Si l'équipe Tyrrell a déjà amorcé son déclin en 1978, elle n'en reste pas moins une bonne équipe et "oncle Ken" un formateur hors pair. Didier fait ses gammes à l'ombre de Patrick Depailler mais apprend vite: un premier point dès son deuxième GP au Brésil, puis une 5e place à Monaco... Il a prit la mesure de la F1, s'est étalonné par rapport aux autres mais aussi constaté avec dépit que la motivation était en chute libre. A l'issu de cette saison frustrante mais fort de sa victoire aux 24 heures du Mans sur une Renault turbo, il demande à Tyrrell de le libérer de son contrat.
Gérard Larrousse qui souhaite engager une seconde Renault F1 ne serait pas mécontent de récupérer le vainqueur du Mans, mais Tyrrell qui vient déjà de perdre Depailler parti chez Ligier refuse. Cette seconde saison "anglaise" va confirmer toutes ses appréhensions: deux troisièmes places mais une dizaine de casses mécaniques et de grosses sorties de routes tant aux essais qu'en course. "C'est une année foutue, j'en ai marre, l'écurie Tyrrell n'est plus rien !" Il encaisse les coups durs avec flegme, tente de provoquer le sort, mais le coeur n'y est plus. Il est grand temps de changer d'air d'autant que les propositions ne manquent pas. Sollicité par Brabham qui lui propose rien de moins que le baquet de Lauda, il choisit d'honorer un accord de principe passé précédemment avec Guy Ligier. Parfaitement intégré à sa nouvelle équipe, Pironi découvre très vite qu'il dispose enfin d'une voiture capable de gagner. Après deux podiums en Argentine et au Brésil, il remporte son premier succès au GP de Belgique, où il devance avec autorité la Williams de Jones. Il est bien de récidiver à Monaco quelques semaines plus tard. Parti en pole, il mène la course pendant 55 tours avant d'être victime d'une averse soudaine qui jette sa monoplace dans le rail.
Tout comme l'année précédente, la belle mécanique Ligier se grippe soudain et le climat se détériore. Les deux pilotes ne peuvent continuer ainsi à se partager les points mais le "patron" ne veut pas choisir entre Laffite et Pironi.
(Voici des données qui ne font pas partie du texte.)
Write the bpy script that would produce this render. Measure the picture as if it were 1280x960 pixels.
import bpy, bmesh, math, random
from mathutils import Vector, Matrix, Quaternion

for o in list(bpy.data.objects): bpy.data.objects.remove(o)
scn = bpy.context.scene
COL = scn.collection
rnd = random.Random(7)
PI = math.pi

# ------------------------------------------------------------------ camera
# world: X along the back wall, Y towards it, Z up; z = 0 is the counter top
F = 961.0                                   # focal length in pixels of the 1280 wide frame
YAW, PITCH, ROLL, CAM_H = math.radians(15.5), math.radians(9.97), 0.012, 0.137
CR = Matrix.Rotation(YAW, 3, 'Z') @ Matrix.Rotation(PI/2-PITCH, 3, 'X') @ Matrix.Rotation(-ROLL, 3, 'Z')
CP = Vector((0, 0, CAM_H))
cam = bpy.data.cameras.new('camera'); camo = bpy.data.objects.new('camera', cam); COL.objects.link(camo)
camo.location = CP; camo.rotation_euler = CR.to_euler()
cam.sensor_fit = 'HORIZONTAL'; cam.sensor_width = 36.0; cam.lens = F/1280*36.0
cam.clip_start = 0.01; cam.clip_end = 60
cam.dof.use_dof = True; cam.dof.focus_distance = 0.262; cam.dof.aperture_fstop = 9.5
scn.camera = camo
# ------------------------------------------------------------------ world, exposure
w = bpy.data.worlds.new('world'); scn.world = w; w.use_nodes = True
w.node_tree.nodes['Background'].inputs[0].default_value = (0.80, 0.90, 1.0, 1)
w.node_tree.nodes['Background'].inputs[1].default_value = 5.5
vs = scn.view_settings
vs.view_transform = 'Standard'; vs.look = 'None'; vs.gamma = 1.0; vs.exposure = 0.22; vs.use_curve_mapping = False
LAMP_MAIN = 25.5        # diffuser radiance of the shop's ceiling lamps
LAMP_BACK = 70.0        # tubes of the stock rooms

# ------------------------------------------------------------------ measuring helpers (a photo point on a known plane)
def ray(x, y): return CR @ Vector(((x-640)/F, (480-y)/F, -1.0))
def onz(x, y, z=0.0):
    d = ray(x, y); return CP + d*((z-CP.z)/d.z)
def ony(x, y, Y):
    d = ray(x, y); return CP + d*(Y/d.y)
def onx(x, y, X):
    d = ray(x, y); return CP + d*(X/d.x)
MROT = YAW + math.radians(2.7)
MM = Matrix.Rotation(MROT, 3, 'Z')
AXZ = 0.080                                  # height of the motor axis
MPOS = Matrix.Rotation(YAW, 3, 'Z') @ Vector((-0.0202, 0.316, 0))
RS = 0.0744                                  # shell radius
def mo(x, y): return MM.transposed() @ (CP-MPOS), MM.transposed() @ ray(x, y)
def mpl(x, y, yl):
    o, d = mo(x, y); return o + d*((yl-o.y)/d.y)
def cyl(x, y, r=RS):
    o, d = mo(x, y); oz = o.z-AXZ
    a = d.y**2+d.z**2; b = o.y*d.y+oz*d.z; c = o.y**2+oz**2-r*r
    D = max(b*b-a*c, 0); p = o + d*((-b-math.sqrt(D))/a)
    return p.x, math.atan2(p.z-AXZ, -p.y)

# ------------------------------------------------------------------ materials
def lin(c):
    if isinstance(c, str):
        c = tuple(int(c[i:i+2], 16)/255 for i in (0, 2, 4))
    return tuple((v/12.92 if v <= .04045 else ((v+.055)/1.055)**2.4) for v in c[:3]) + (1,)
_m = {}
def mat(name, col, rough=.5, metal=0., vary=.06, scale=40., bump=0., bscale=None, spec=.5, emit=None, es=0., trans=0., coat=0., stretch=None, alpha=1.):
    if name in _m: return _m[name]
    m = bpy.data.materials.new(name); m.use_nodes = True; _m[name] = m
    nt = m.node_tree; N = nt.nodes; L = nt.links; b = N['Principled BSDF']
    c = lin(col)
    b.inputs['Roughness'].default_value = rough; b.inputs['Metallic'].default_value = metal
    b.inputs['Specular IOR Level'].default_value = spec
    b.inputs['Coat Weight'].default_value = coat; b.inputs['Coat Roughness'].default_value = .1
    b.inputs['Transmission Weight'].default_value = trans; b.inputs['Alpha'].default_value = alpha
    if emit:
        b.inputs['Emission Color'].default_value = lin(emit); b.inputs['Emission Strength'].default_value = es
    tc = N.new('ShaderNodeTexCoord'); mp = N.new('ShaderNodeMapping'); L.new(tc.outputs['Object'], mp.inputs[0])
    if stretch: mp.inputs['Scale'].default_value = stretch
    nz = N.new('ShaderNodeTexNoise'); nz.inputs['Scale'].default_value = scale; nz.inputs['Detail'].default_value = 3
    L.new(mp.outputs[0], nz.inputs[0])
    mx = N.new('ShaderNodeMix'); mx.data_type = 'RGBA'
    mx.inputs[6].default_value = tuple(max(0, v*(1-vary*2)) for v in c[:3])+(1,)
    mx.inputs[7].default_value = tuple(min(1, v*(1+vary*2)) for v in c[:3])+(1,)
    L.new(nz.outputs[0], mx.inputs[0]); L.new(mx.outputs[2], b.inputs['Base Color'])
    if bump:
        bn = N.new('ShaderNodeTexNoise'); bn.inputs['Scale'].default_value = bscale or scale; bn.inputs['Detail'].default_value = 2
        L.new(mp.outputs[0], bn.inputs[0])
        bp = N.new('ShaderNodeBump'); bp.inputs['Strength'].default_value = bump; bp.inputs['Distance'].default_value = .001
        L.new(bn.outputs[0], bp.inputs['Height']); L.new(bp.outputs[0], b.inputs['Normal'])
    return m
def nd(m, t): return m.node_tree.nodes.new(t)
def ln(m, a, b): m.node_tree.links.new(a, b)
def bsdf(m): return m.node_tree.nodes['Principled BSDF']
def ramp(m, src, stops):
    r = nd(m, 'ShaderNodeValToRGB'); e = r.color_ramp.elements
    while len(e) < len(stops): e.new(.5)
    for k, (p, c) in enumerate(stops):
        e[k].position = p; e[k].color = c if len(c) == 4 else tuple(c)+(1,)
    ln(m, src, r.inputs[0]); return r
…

Et puis, grisée par ses succès, l'équipe se laisse aller à une certaine facilité et néglige la préparation et le développement des voitures. C'est à Brands Hatch, que la tension atteint son paroxysme. Les deux Ligier survolent le Grand Prix avant d'échouer misérablement sur l'herbe, jantes cassées. Furieux Ligier s'en prend vertement à ses pilotes qu'il accuse d'avoir roulé sur les bas-côtés alors qu'un simple examen met en évidence un défaut d'usinage des jantes. Laffite habitué aux orages ne dit rien, mais pour Didier, s'en est trop "me battre comme je l'ai fait et entendre de telles choses, c'est inadmissible". L'écurie Ligier n'est pas faite pour lui et il réactive bientôt ce qui n'était alors qu'une simple prise de contact avec Ferrari. Le 15 septembre 1980, au lendemain du GP de Saint Marin, l'accord est dévoilé de la façon la plus théâtrale possible lorsqu'Enzo Ferrari apparaît à Maranello entre Gilles Villeneuve et Didier Pironi.